## [Short problem]
Comb through the entries for "scene" and pull out each line that holds it.

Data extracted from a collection

:::

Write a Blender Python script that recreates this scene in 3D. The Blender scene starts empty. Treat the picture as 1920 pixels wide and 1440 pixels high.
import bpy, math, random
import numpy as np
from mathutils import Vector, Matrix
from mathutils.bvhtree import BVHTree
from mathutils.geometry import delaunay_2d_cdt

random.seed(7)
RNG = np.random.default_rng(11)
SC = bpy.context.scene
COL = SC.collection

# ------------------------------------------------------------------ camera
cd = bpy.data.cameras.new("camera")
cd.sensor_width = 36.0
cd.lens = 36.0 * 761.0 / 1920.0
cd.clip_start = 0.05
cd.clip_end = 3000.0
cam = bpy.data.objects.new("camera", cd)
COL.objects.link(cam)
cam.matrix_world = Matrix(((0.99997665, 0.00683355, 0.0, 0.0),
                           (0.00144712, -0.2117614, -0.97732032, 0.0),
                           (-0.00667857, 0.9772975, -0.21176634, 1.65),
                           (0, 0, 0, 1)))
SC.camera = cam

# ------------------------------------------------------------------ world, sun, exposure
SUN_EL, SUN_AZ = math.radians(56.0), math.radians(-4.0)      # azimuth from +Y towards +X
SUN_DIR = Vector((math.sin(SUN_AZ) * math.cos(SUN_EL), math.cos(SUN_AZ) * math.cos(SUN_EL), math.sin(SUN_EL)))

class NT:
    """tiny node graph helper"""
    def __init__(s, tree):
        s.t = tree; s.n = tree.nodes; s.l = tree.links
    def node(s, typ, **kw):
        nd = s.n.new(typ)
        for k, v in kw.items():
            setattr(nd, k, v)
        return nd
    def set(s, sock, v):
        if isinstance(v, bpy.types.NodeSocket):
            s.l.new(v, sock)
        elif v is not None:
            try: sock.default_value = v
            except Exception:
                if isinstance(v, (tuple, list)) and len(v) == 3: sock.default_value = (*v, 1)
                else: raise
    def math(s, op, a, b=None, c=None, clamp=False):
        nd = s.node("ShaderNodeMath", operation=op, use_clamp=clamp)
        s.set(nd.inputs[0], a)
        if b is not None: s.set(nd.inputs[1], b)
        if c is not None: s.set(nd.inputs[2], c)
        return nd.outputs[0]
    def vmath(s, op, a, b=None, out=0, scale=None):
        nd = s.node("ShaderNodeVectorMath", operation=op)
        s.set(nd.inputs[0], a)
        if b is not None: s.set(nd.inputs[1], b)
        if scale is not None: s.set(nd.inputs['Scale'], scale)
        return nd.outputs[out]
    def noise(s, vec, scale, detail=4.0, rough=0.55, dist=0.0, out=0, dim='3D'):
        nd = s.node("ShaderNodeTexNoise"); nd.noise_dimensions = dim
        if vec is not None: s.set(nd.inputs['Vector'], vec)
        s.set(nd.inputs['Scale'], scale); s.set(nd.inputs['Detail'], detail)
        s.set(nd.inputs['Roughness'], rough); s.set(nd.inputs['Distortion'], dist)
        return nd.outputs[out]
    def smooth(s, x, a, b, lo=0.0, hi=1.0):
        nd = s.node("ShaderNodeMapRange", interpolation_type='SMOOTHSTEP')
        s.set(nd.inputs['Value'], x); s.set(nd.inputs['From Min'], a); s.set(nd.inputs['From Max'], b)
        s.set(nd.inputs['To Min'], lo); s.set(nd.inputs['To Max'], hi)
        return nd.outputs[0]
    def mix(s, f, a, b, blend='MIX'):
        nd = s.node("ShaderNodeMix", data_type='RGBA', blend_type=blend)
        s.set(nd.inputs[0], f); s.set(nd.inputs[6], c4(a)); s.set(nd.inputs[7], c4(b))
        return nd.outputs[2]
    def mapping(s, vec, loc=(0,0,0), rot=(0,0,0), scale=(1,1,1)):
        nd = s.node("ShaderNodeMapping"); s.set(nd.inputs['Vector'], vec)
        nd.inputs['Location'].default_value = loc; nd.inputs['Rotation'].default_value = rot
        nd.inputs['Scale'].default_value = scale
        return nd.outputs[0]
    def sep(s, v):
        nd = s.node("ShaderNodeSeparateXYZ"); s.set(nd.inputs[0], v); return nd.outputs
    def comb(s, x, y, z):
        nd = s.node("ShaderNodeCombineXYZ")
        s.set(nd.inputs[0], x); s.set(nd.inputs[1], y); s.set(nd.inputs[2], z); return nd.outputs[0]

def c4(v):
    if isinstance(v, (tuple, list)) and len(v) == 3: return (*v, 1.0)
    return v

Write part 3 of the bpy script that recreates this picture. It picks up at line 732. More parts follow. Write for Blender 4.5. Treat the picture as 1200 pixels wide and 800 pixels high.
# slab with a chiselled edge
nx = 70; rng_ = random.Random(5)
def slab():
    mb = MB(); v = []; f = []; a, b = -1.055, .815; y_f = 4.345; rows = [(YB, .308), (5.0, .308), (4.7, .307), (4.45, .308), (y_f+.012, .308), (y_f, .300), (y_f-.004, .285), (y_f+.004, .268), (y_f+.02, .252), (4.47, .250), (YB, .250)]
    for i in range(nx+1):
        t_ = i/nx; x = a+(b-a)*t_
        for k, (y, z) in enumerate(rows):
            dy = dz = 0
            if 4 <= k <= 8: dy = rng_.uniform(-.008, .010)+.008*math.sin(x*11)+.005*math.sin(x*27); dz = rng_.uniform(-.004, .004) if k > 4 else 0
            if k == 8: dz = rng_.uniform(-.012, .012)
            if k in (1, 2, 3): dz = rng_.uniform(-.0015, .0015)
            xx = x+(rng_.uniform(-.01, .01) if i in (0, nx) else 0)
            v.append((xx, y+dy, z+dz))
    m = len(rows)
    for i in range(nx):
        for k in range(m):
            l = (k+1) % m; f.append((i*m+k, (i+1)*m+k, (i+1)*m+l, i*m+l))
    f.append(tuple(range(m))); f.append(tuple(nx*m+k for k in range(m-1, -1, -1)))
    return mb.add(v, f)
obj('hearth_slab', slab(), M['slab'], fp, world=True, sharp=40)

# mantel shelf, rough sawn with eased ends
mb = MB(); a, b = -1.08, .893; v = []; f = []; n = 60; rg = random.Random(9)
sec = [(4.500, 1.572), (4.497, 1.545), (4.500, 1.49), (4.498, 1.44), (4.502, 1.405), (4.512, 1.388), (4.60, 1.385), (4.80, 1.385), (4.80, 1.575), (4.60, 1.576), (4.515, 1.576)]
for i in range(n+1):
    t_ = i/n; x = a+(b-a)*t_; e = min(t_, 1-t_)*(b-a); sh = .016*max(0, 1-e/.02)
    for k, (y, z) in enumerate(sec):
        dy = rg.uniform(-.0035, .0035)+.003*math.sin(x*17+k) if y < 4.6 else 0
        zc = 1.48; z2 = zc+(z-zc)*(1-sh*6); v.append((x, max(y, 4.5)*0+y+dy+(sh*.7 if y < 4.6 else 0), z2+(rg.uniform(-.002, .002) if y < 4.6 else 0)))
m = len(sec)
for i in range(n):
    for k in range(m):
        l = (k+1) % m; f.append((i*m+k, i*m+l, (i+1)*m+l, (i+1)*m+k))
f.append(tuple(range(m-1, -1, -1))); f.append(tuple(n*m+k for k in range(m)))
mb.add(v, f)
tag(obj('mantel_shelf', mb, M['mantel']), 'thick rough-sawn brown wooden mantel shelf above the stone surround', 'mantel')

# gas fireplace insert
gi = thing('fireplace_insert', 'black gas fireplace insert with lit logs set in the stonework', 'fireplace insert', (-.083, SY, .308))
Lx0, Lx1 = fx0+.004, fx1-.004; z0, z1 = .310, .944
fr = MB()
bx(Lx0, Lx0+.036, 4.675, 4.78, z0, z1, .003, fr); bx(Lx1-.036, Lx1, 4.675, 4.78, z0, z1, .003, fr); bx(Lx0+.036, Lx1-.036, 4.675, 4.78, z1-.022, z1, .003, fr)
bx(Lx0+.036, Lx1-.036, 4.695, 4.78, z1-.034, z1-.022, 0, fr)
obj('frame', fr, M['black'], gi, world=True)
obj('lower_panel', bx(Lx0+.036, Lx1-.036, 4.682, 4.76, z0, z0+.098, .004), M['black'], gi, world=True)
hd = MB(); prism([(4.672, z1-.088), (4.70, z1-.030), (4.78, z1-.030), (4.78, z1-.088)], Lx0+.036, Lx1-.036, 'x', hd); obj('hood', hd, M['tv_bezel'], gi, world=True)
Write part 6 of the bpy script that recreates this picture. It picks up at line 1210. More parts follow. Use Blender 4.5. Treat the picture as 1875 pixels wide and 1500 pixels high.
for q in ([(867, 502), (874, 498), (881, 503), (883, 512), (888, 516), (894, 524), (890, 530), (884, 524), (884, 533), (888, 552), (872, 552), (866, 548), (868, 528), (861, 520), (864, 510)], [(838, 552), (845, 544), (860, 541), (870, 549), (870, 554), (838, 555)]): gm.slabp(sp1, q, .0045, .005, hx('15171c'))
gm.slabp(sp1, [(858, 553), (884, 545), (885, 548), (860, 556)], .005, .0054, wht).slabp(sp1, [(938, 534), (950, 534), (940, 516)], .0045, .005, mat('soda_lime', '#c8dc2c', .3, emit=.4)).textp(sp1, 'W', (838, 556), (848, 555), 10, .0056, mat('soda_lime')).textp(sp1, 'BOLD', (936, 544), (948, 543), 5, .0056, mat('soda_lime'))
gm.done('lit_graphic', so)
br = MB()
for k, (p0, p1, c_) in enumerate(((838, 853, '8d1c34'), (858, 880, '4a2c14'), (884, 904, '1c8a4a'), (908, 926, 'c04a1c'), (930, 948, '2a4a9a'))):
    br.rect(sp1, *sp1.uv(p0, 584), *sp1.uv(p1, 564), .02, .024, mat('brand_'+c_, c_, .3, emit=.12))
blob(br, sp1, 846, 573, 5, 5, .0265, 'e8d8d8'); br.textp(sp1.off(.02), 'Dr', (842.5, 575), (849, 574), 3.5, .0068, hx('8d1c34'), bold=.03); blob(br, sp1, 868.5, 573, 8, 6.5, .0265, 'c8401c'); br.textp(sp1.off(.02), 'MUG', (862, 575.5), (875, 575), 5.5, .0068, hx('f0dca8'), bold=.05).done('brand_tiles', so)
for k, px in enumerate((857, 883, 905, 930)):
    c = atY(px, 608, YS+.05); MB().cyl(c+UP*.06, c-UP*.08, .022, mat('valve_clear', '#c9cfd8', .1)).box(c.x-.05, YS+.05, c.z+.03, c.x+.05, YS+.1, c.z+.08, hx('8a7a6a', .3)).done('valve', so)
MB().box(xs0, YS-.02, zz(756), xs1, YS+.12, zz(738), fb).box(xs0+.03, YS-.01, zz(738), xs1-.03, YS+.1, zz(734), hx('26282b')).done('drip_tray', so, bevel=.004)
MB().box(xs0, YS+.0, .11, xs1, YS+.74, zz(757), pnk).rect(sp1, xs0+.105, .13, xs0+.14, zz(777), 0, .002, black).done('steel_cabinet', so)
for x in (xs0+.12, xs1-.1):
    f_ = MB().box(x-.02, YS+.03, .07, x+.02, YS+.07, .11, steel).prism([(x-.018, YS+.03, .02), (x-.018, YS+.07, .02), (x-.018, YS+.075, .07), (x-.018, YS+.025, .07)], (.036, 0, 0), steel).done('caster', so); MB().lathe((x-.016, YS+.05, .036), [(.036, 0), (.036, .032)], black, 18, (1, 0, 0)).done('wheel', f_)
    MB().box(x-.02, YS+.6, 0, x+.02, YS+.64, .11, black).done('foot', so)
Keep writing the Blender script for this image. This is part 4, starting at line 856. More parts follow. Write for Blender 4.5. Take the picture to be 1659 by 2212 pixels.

:::

## [Output]
Write a Blender Python script that recreates this scene in 3D. The Blender scene starts empty. Treat the picture as 1920 pixels wide and 1440 pixels high.
SC = bpy.context.scene